Madeline Conant (Midwest)
I'm going to compose this comment carefully so that it does not get rejected by the moderators for excessive acerbity. The material in this book shows that women were not welcomed to Yale. They had to fight bitterly for every inch of progress. Ditto for Harvard and other "top" schools. Likewise, read the history of women's fight for voting rights, women's admission to the military academies, women's fight for equal treatment in high school and college athletics, women's ongoing battles for employment rights and on, and on. Every. single. area. of public life has taken a pitched battle by hundreds and thousands of women who would not give up, would not shut up, in the long slog toward equal treatment for women. Many, many women were made to suffer mistreatment, insult, and rejection for each tiny advancement.

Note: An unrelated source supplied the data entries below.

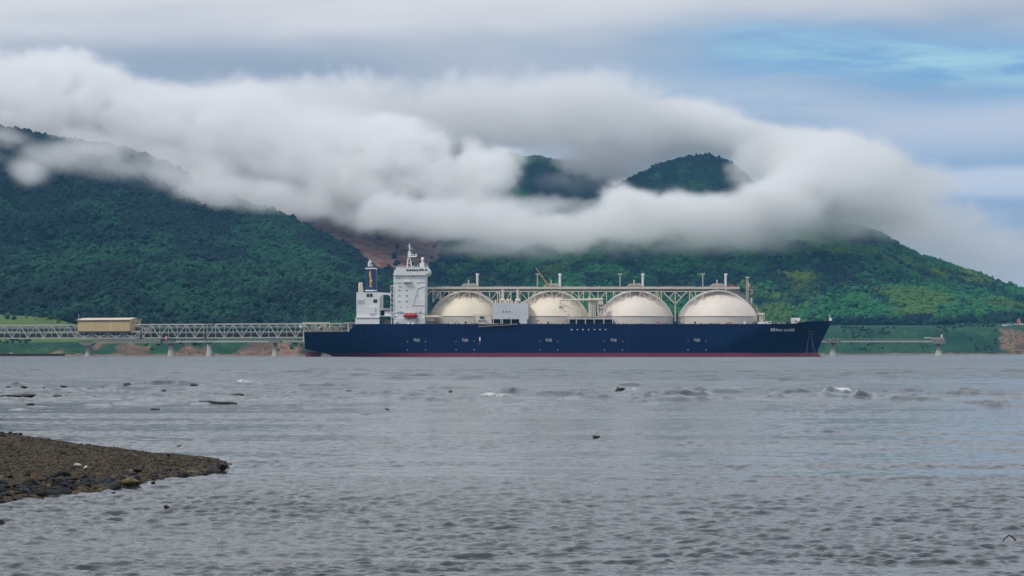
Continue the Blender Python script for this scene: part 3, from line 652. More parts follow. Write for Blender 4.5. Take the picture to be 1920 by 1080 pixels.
# yellow deck crane
mb = MB(); mb.tube([P(1026, 541, SC - 10), P(1026, 533, SC - 10)], .8, 8); crane = mb.build('deck_crane', M['crane_yellow'], ship)
mb = MB(); mb.bar(P(1027, 534, SC - 10), P(1018.5, 521.5, SC - 10), 1.1, .9); mb.bar(P(1018.5, 521.5, SC - 10), P(1004.6, 502, SC - 10), .62, .6); mb.build('jib', M['crane_yellow'], crane)
mb = MB(); mb.bar(P(1016.5, 519.5, SC - 10.7), P(1015, 517, SC - 10.7), .8, .3); mb.build('jib_marking', M['letter'], crane)
# curved ladder gantry over the end of the last tank
cx, a, z0, z1, Rr, zc = tank_geo[3]
for off, Yg in ((.9, SC - 2), (1.9, SC - 2), (.9, SC + 1)):
    pts = [(cx + (Rr + off) * math.sin(th), Yg, zc + (Rr + off) * math.cos(th)) for th in np.linspace(.12, 1.19, 14)]; mb = MB(); mb.tube(pts, .16 if off < 1 else .12, 5); mb.build('ladder_rail', M['clutter'], ship)
mb = MB()
for th in np.linspace(.12, 1.18, 30): mb.bar((cx + (Rr + .2) * math.sin(th), SC - 2, zc + (Rr + .2) * math.cos(th)), (cx + (Rr + 2.1) * math.sin(th), SC - 2, zc + (Rr + 2.1) * math.cos(th)), .13)
tag(mb.build('ladder_rung', M['clutter'], ship), kind='stuff')
mb = MB(); rect(mb, 1419, 1420, 573, 592, SC, SC + .5); rect(mb, 1408, 1410.5, 558, 572, SC - 1, SC + .5); mb.build('stair_post', M['white2'], ship)
mb = MB(); rect(mb, 1369, 1375, 533, 538.5, SC - 4, SC - 1); mb.build('equipment_box', M['red'], ship)
# fore mast with its platforms
mb = MB()
for dx_ in (-1.6, 1.6):
    mb.bar(P(1401 + dx_, 608, SC + 1), P(1401 + dx_, 520, SC + 1), .28)
for q_ in range(13): mb.bar(P(1399.4 + 3.2 * (q_ % 2), 522 + q_ * 3, SC + 1), P(1402.6 - 3.2 * (q_ % 2), 525 + q_ * 3, SC + 1), .16)
rect(mb, 1398, 1405, 519, 521, SC, SC + 2); fm = mb.build('fore_mast', M['cream_steel'], ship)
mb = MB(); rect(mb, 1402.6, 1412.5, 543.4, 544.6, SC, SC + 2); rect(mb, 1407, 1413, 548.5, 550, SC, SC + 2); rect(mb, 1403, 1407, 533, 536, SC, SC + 1.5); mb.bar(P(1410, 544, SC), P(1410, 552, SC), .4); mb.bar(P(1404, 541, SC), P(1404, 530, SC), .4); mb.build('mast_platform', M['pipe'], fm)

# funnel casing, funnel, after deckhouse
SN = SY + 3.0; SF = SY + 45.0
mb = MB(); rect(mb, 668.2, 711.8, 548.2, 596, SN, SF); rect(mb, 666, 711, 596, 608, SN - 1, SF); rect(mb, 667.3, 712, 594.2, 596, SN - 1.5, SN + 2); casing = mb.build('engine_casing', M['white'], ship)
mb = MB(); pts = [xz(*p, SN) for p in ((711.8, 548.2), (738, 549.8), (754, 551), (754, 552.2), (732, 552.4), (732, 560), (731.2, 555.5), (728.5, 553), (720, 552.6), (715, 553.6), (712.3, 557.5), (711.8, 562))]
mb.prism(pts, SN, SN + 3); mb.build('connecting_arch', M['white'], casing)
for (a, b, c_, d) in ((687.3, 692.3, 550.6, 556.7), (693.4, 698.6, 550.6, 556.7), (700, 707.4, 561.2, 567.7)): mb = MB(); rect(mb, a, b, c_, d, SN - .15, SN + .3); mb.build('window', M['dark'], casing)
mb = MB()
for i in range(6): rect(mb, 669.8, 683, 562.2 + i * 1.3, 563.1 + i * 1.3, SN - .2, SN + .2)
rect(mb, 669.6, 683.2, 562, 570, SN - .06, SN + .1); mb.build('louvre', M['white2'], casing)
mb = MB(); rect(mb, 692.5, 703, 575.5, 588.3, SN - .9, SN); mb.build('vent_box', M['white'], casing)
for i, px in enumerate((674.5, 678.5)):
    mb = MB(); mb.tube([P(px, 549, SN + 12), P(px, 533, SN + 12), P(px + 1.2 * (1 if i == 0 else -1), 529.5, SN + 12)], [.75, .75, .55], 8); mb.build('vent_pipe', M['cream_steel'], casing)
mb = MB(); mb.bar(P(672, 545, SN + 10), P(682, 545, SN + 10), .25); mb.bar(P(681, 549, SN + 10), P(681, 541, SN + 10), .2); mb.build('railing', M['pipe'], casing)
FX0, FX1 = P(685.1, 0, SN + 8).x, P(704.9, 0, SN + 8).x
FY0 = SN + 8
def funnel_band(mb, q0, q1, g=0):
    z0_, z1_ = P(0, q1, FY0).z, P(0, q0, FY0).z; poly = []
    for (cx_, cy_, a0_) in ((FX1 - 1.4, FY0 + 12.6, 0), (FX0 + 1.4, FY0 + 12.6, 90), (FX0 + 1.4, FY0 + 1.4, 180), (FX1 - 1.4, FY0 + 1.4, 270)):
        for t in range(5): th = math.radians(a0_ + t * 22.5); poly.append((cx_ + (1.4 + g) * math.cos(th), cy_ + (1.4 + g) * math.sin(th)))
    n_ = len(poly); v = [(x, y, z0_) for x, y in poly] + [(x, y, z1_) for x, y in poly]; mb.add(v, [(i, (i + 1) % n_, n_ + (i + 1) % n_, n_ + i) for i in range(n_)] + [tuple(range(n_))[::-1], tuple(range(n_, 2 * n_))])
mb = MB(); funnel_band(mb, 503.5, 548.6); funnel = mb.build('funnel', M['navy'], ship)
for a, b in ((502.2, 504.2), (543.8, 545.8)): mb = MB(); funnel_band(mb, a, b, .12); mb.build('white_band', M['letter'], funnel)
em = [(600, 305), (608, 308), (610, 340), (614, 375), (622, 383), (621, 395), (613, 399), (610, 428), (617, 430), (620, 438), (613, 443), (606, 436), (599, 446), (596, 438), (603, 424), (600, 402), (597, 392), (602, 380), (598, 350), (593, 345), (595, 318)]
mb = MB(); mb.prism([xz(560 + 4.5 * 0 + a / 4.5, 440 + b / 4.5, FY0) for a, b in em], FY0 - .14, FY0 + .05); mb.build('emblem', M['yellow'], funnel)
mb = MB(); mb.tube([P(693, 503, FY0 + 6), P(693, 493, FY0 + 6), P(695.5, 488.5, FY0 + 6)], [1.0, .95, .8], 10); mb.tube([P(697.5, 503, FY0 + 5), P(697.5, 496, FY0 + 5)], .45, 8); mb.build('exhaust_pipe', M['white2'], funnel)
mb = MB(); rect(mb, 688, 703, 499.6, 502, FY0 + 3, FY0 + 10); mb.build('funnel_cap', M['dark'], funnel)

# accommodation tower
T0, T1 = SY + 2.0, SY + 46.0
mb = MB(); rect(mb, 737.8, 796.7, 512, 607.5, T0, T1); rect(mb, 739, 758, 506, 513, T0 + .5, T1); tower = mb.build('accommodation_block', M['white'], ship)
mb = MB(); pts = [xz(*p, T0) for p in ((738.2, 516.2), (742.5, 505), (743, 502.2), (761.3, 502.2), (803.5, 502.2), (804.3, 505), (804.3, 511.4), (799, 514.8), (796.7, 516.2))]; mb.prism(pts, T0 - 1.2, T1 - 2)
rect(mb, 743, 803, 501.0, 502.2, T0 - .8, T1 - 2); bridge = mb.build('bridge', M['white'], tower)
wmesh = None
def win(p0, p1, q0, q1, Y, parent=None, nm='window', mt='glass'):
    mb = MB(); rect(mb, p0, p1, q0, q1, Y - .1, Y + .25); return mb.build(nm, M[mt], parent or tower)
for i in range(5): win(762 + i * 4.6, 765.7 + i * 4.6, 505, 508, T0 - 1.25, bridge)
for a, b in ((786.2, 789.6), (790.4, 794.2), (796.8, 800.5)): win(a, b, 504.3, 507.8, T0 - 1.25, bridge)
for X_, Y_ in ((827, 368), (849, 368), (849, 438), (864, 442), (843, 470), (855, 470), (907, 470), (919, 470), (843, 517), (855, 517), (907, 517), (919, 517), (843, 565), (855, 565), (907, 565), (919, 565), (866, 610), (921, 610), (1009, 517), (963, 355)):
    c_ = 560 + X_ / 4.5; d_ = 440 + Y_ / 4.5; win(c_ - .75, c_ + .75, d_ - 1.1, d_ + 1.1, T0)
for X_, Y_ in ((840, 657), (857, 657), (873, 657), (1028, 655)): c_ = 560 + X_ / 4.5; d_ = 440 + Y_ / 4.5; win(c_ - 1.2, c_ + 1.2, d_ - 1.6, d_ + 1.6, T0)
mb = MB(); rect(mb, 756, 771, 527.6, 529, T0 - 2, T0); rect(mb, 763, 764, 514, 528, T0 - 1.8, T0 - 1.4); mb.build('wing_platform', M['white'], tower); mb = MB(); rect(mb, 749, 752, 508, 513, T0 - .6, T0); mb.build('wing_locker', M['white2'], tower)
for (a, b) in (((789, 538.5), (796.7, 537)), ((789, 538.5), (783, 541.5)), ((783, 541.5), (780, 552)), ((780, 552), (775, 571)), ((772, 572.5), (796.7, 572.5)), ((738, 530), (752, 530)), ((738, 586.6), (796.7, 586.6)), ((780, 530), (796, 528)), ((738, 598), (796.7, 598))):
    mb = MB(); mb.bar(P(*a, T0 - .2), P(*b, T0 - .2), .22); mb.build('pipe', M['white2'], tower)
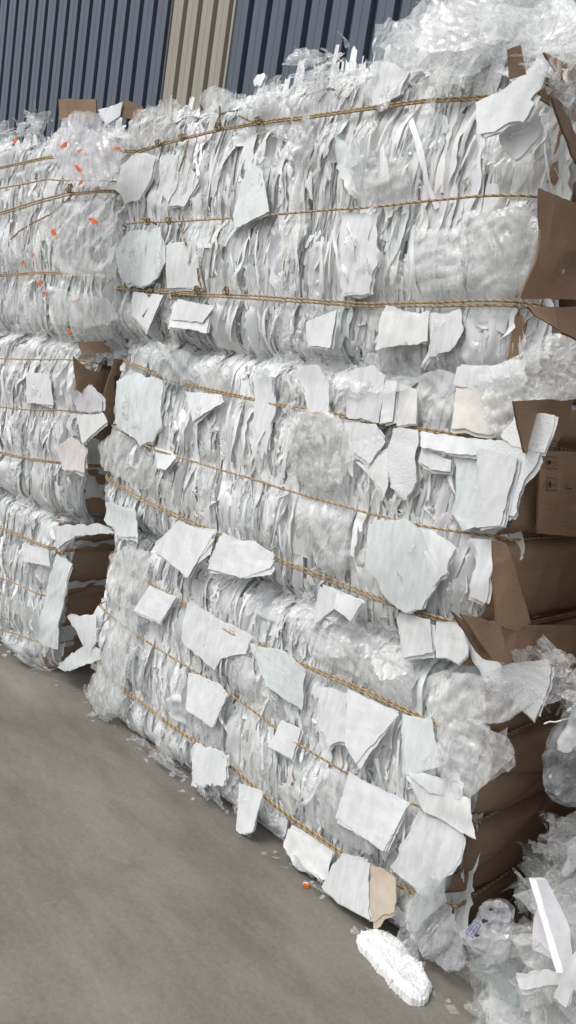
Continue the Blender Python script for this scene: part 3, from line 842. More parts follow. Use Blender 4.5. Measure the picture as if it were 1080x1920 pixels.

Men DID NOT want to give up their lofty perch of superiority. Men DID NOT want to discontinue their subjugation of women. And now, some men are feeling sad and picked upon by women. Gosh, isn't that too bad.
Roger (St. Louis, MO)
I think it's worth pointing out that Elga Wasserman was far more than an administrator. Wasserman was an accomplished chemist, having earned her PhD in chemistry from Harvard working in the laboratory of the Nobel prize winner, R. B. Woodward. Not only was Wasserman one of the few women to hold a PhD in chemistry at that time, but she did so in arguable one of the most prestigious and demanding research groups in the world. Yale's treatment of Dr. Wasserman was in many ways reprehensible, but this did little to deter her from her goals.
Ttmnegril (Princeton, NJ)
@Roger - thank you for sharing this. Nevertheless, she persisted! Thank you Dr. Wasserman.
Alexandra (Tennessee)
Yet more proof, if any was really needed, that the Ivies are essentially an expensive dumpster fire.
C Smith (Alexandria, VA)
@Alexandra My comment doesn't exactly address the topic of this book review, but I cannot let your comment pass unaddressed. No institution is without flaws. Attending one of the Seven Sisters colleges at the time that Yale went coed, my life was turned around— for the better. Coming from a working-class family in a factory town, I found the experience more than a little challenging. But it led me to a professional future that was far more than one could have expected.
Max (Marin County)
Exactly. One matriculates at Yale not for the academics, but for the networking opportunities.
Alex (Washington, DC)
@Max In my four years at Yale, I did not see one single multiple choice exam. All tests, outside of the sciences, were essay exams. I may not have been able to read every single one of the 600 pages (average) a week assigned to history majors, but I tried my best. In my view, the academics at Yale were/are top notch. Grad school was a breeze after Yale.